**Required work**
Word for word, transcribe the lines below and drop the pictures.

**Available data**
============================================================

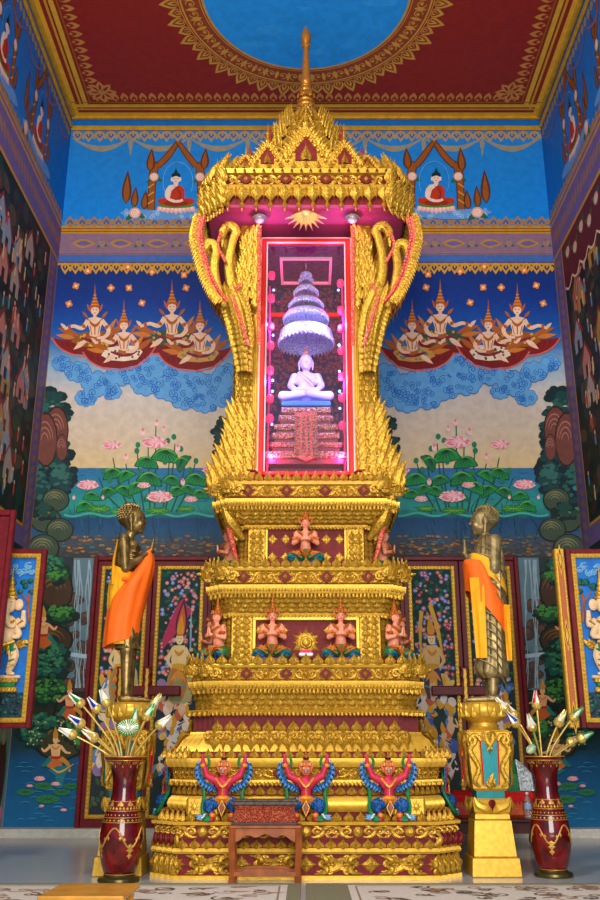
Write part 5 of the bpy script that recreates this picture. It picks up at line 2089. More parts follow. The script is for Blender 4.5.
    if f == 1:
        g = MB()
        g.add(bbox(-.43, -.33, -.05, .03, zb_, zt_ + .0, .01), 0)
        g.add(bbox(-.405, -.355, -.06, -.045, zb_ + .05, zt_ - .05, .004), 1)
        for zc_ in (zb_ + .1, (zb_ + zt_) / 2, zt_ - .12):
            for k in range(3):
                g.add(extr([(0, -.16), (.03, 0), (0, .16), (-.03, 0)], .012), 2 if k == 1 else 0, T(-.38, -.055 - .004 * k, zc_) @ T(s=1 - .25 * k))
        for k in range(58):
            g.add(ellip((-.345, -.05, zb_ + .03 + k * .029), (.008, .01, .012), 5, 4), 0)
        g.build('gilded_edge_strip', [GOLDP, mat('rosy_wood', (176, 96, 50), .4), DRED], sh)
        g = MB().add(bbox(.33, .80, -.03, .03, zb_, zt_, .01)).build('hinge_leaf', DRED, sh)
    else:
        g = MB().add(bbox(-.80, -.33, -.03, .03, zb_, zt_, .01)).build('hinge_leaf', DRED, sh)
bd = thing('window_shutter', 'plain dark red shutter board at the far left edge of the photo', 'shutter', (-3.3, 8.58, 0))
mb = MB()
mb.add(bbox(-.445, -.395, -.03, .03, 1.1, 3.24, .008))
mb.add(bbox(.40, .45, -.03, .03, 1.1, 3.24, .008))
mb.add(bbox(-.395, .40, -.03, .03, 3.18, 3.24, .008))
mb.add(bbox(-.395, .40, -.03, .03, 1.1, 1.16, .008))
mb.build('frame', DRED, bd)
mb = MB()
mb.add(bbox(-.395, .40, -.015, .015, 1.16, 3.18, .008))
mb.build('board', DRED, bd)
# ================================================================= SCULPTING HELPER
def sculpt(name, prims, voxel, material, parent=None, smooth=2, loc=None):
    """tapered limbs and rounded masses fused into one continuous skin"""
    mb = MB()
    for p in prims:
        if p[0] == 'c':
            _, p0, p1, r0, r1 = p
            p0, p1 = Vector(p0), Vector(p1)
            d = (p1 - p0)
            L = max(d.length, 1e-6)
            ax = d / L
            pts = [p0 - ax * r0 * .98, p0 - ax * r0 * .8, p0 - ax * r0 * .4, p0, (p0 + p1) / 2, p1, p1 + ax * r1 * .4, p1 + ax * r1 * .8, p1 + ax * r1 * .98]
            rr = [r0 * .15, r0 * .6, r0 * .92, r0, (r0 + r1) / 2, r1, r1 * .92, r1 * .6, r1 * .15]
            mb.add(tube(pts, rr, 12))
        elif p[0] == 'e':
            mb.add(ellip(p[1], p[2], 16, 10, p[3] if len(p) > 3 else None))
        elif p[0] == 'g':
            mb.add(p[1])
    o = mb.build(name, material, parent, smooth=0)
    m = o.modifiers.new('remesh', 'REMESH')
    m.mode = 'VOXEL'
    m.voxel_size = voxel
    m.use_smooth_shade = True
    if smooth:
        k = o.modifiers.new('smooth', 'SMOOTH')
        k.iterations = smooth
        k.factor = .5
    dg = bpy.context.evaluated_depsgraph_get()
    dg.update()
    me = bpy.data.meshes.new_from_object(o.evaluated_get(dg))
    o.modifiers.clear()
    old = o.data
    o.data = me
    bpy.data.meshes.remove(old)
    me.name = name
    if not me.materials:
        me.materials.append(material)
    me.polygons.foreach_set('use_smooth', [True] * len(me.polygons))
    if loc:
        o.location = loc
    return o


def mir(prims):
    """add the mirror image in x"""
    out = list(prims)
    for p in prims:
        if p[0] == 'c':
            out.append(('c', (-p[1][0], *p[1][1:]), (-p[2][0], *p[2][1:]), p[3], p[4]))
        elif p[0] == 'e':
            r = p[3] if len(p) > 3 else (0, 0, 0)
            out.append(('e', (-p[1][0], *p[1][1:]), p[2], (r[0], -r[1], -r[2])))
    return out


def head(c, r, nose=1.0, ears=1.0, tilt=0):
    """skull, face and long ears, facing -Y, centre c, half height r"""
    x, y, z = c
    P = [('e', (x, y, z + .1 * r), (.76 * r, .86 * r, .9 * r)),
         ('e', (x, y - .14 * r, z - .3 * r), (.6 * r, .66 * r, .68 * r)),
         ('e', (x, y - .5 * r, z - .78 * r), (.24 * r, .22 * r, .18 * r)),
         ('c', (x, y - .76 * r, z + .14 * r), (x, y - .9 * r, z - .2 * r), .07 * r, .12 * r),
         ('e', (x, y - .72 * r, z - .5 * r), (.22 * r, .09 * r, .05 * r)),
         ('e', (x, y - .38 * r, z - .42 * r), (.42 * r, .38 * r, .42 * r))]
    P += mir([('e', (.28 * r, y - .74 * r, z + .02 * r), (.17 * r, .08 * r, .07 * r)),
              ('c', (.12 * r, y - .8 * r, z + .2 * r), (.42 * r, y - .7 * r, z + .2 * r), .05 * r, .04 * r),
              ('e', (.3 * r, y - .55 * r, z - .3 * r), (.24 * r, .22 * r, .24 * r))])
    P += mir([('e', (.78 * r, y + .05 * r, z - .05 * r), (.1 * r, .2 * r, .32 * r)), ('c', (.78 * r, y + .02 * r, z - .2 * r), (.74 * r, y, z - .62 * r * ears), .1 * r, .08 * r)])
    return P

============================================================

**Full response**
Write part 5 of the bpy script that recreates this picture. It picks up at line 2089. More parts follow. The script is for Blender 4.5.
    if f == 1:
        g = MB()
        g.add(bbox(-.43, -.33, -.05, .03, zb_, zt_ + .0, .01), 0)
        g.add(bbox(-.405, -.355, -.06, -.045, zb_ + .05, zt_ - .05, .004), 1)
        for zc_ in (zb_ + .1, (zb_ + zt_) / 2, zt_ - .12):
            for k in range(3):
                g.add(extr([(0, -.16), (.03, 0), (0, .16), (-.03, 0)], .012), 2 if k == 1 else 0, T(-.38, -.055 - .004 * k, zc_) @ T(s=1 - .25 * k))
        for k in range(58):
            g.add(ellip((-.345, -.05, zb_ + .03 + k * .029), (.008, .01, .012), 5, 4), 0)
        g.build('gilded_edge_strip', [GOLDP, mat('rosy_wood', (176, 96, 50), .4), DRED], sh)
        g = MB().add(bbox(.33, .80, -.03, .03, zb_, zt_, .01)).build('hinge_leaf', DRED, sh)
    else:
        g = MB().add(bbox(-.80, -.33, -.03, .03, zb_, zt_, .01)).build('hinge_leaf', DRED, sh)
bd = thing('window_shutter', 'plain dark red shutter board at the far left edge of the photo', 'shutter', (-3.3, 8.58, 0))
mb = MB()
mb.add(bbox(-.445, -.395, -.03, .03, 1.1, 3.24, .008))
mb.add(bbox(.40, .45, -.03, .03, 1.1, 3.24, .008))
mb.add(bbox(-.395, .40, -.03, .03, 3.18, 3.24, .008))
mb.add(bbox(-.395, .40, -.03, .03, 1.1, 1.16, .008))
mb.build('frame', DRED, bd)
mb = MB()
mb.add(bbox(-.395, .40, -.015, .015, 1.16, 3.18, .008))
mb.build('board', DRED, bd)
# ================================================================= SCULPTING HELPER
def sculpt(name, prims, voxel, material, parent=None, smooth=2, loc=None):
    """tapered limbs and rounded masses fused into one continuous skin"""
    mb = MB()
    for p in prims:
        if p[0] == 'c':
            _, p0, p1, r0, r1 = p
            p0, p1 = Vector(p0), Vector(p1)
            d = (p1 - p0)
            L = max(d.length, 1e-6)
            ax = d / L
            pts = [p0 - ax * r0 * .98, p0 - ax * r0 * .8, p0 - ax * r0 * .4, p0, (p0 + p1) / 2, p1, p1 + ax * r1 * .4, p1 + ax * r1 * .8, p1 + ax * r1 * .98]
            rr = [r0 * .15, r0 * .6, r0 * .92, r0, (r0 + r1) / 2, r1, r1 * .92, r1 * .6, r1 * .15]
            mb.add(tube(pts, rr, 12))
        elif p[0] == 'e':
            mb.add(ellip(p[1], p[2], 16, 10, p[3] if len(p) > 3 else None))
        elif p[0] == 'g':
            mb.add(p[1])
    o = mb.build(name, material, parent, smooth=0)
    m = o.modifiers.new('remesh', 'REMESH')
    m.mode = 'VOXEL'
    m.voxel_size = voxel
    m.use_smooth_shade = True
    if smooth:
        k = o.modifiers.new('smooth', 'SMOOTH')
        k.iterations = smooth
        k.factor = .5
    dg = bpy.context.evaluated_depsgraph_get()
    dg.update()
    me = bpy.data.meshes.new_from_object(o.evaluated_get(dg))
    o.modifiers.clear()
    old = o.data
    o.data = me
    bpy.data.meshes.remove(old)
    me.name = name
    if not me.materials:
        me.materials.append(material)
    me.polygons.foreach_set('use_smooth', [True] * len(me.polygons))
    if loc:
        o.location = loc
    return o


def mir(prims):
    """add the mirror image in x"""
    out = list(prims)
    for p in prims:
        if p[0] == 'c':
            out.append(('c', (-p[1][0], *p[1][1:]), (-p[2][0], *p[2][1:]), p[3], p[4]))
        elif p[0] == 'e':
            r = p[3] if len(p) > 3 else (0, 0, 0)
            out.append(('e', (-p[1][0], *p[1][1:]), p[2], (r[0], -r[1], -r[2])))
    return out


def head(c, r, nose=1.0, ears=1.0, tilt=0):
    """skull, face and long ears, facing -Y, centre c, half height r"""
    x, y, z = c
    P = [('e', (x, y, z + .1 * r), (.76 * r, .86 * r, .9 * r)),
         ('e', (x, y - .14 * r, z - .3 * r), (.6 * r, .66 * r, .68 * r)),
         ('e', (x, y - .5 * r, z - .78 * r), (.24 * r, .22 * r, .18 * r)),
         ('c', (x, y - .76 * r, z + .14 * r), (x, y - .9 * r, z - .2 * r), .07 * r, .12 * r),
         ('e', (x, y - .72 * r, z - .5 * r), (.22 * r, .09 * r, .05 * r)),
         ('e', (x, y - .38 * r, z - .42 * r), (.42 * r, .38 * r, .42 * r))]
    P += mir([('e', (.28 * r, y - .74 * r, z + .02 * r), (.17 * r, .08 * r, .07 * r)),
              ('c', (.12 * r, y - .8 * r, z + .2 * r), (.42 * r, y - .7 * r, z + .2 * r), .05 * r, .04 * r),
              ('e', (.3 * r, y - .55 * r, z - .3 * r), (.24 * r, .22 * r, .24 * r))])
    P += mir([('e', (.78 * r, y + .05 * r, z - .05 * r), (.1 * r, .2 * r, .32 * r)), ('c', (.78 * r, y + .02 * r, z - .2 * r), (.74 * r, y, z - .62 * r * ears), .1 * r, .08 * r)])
    return P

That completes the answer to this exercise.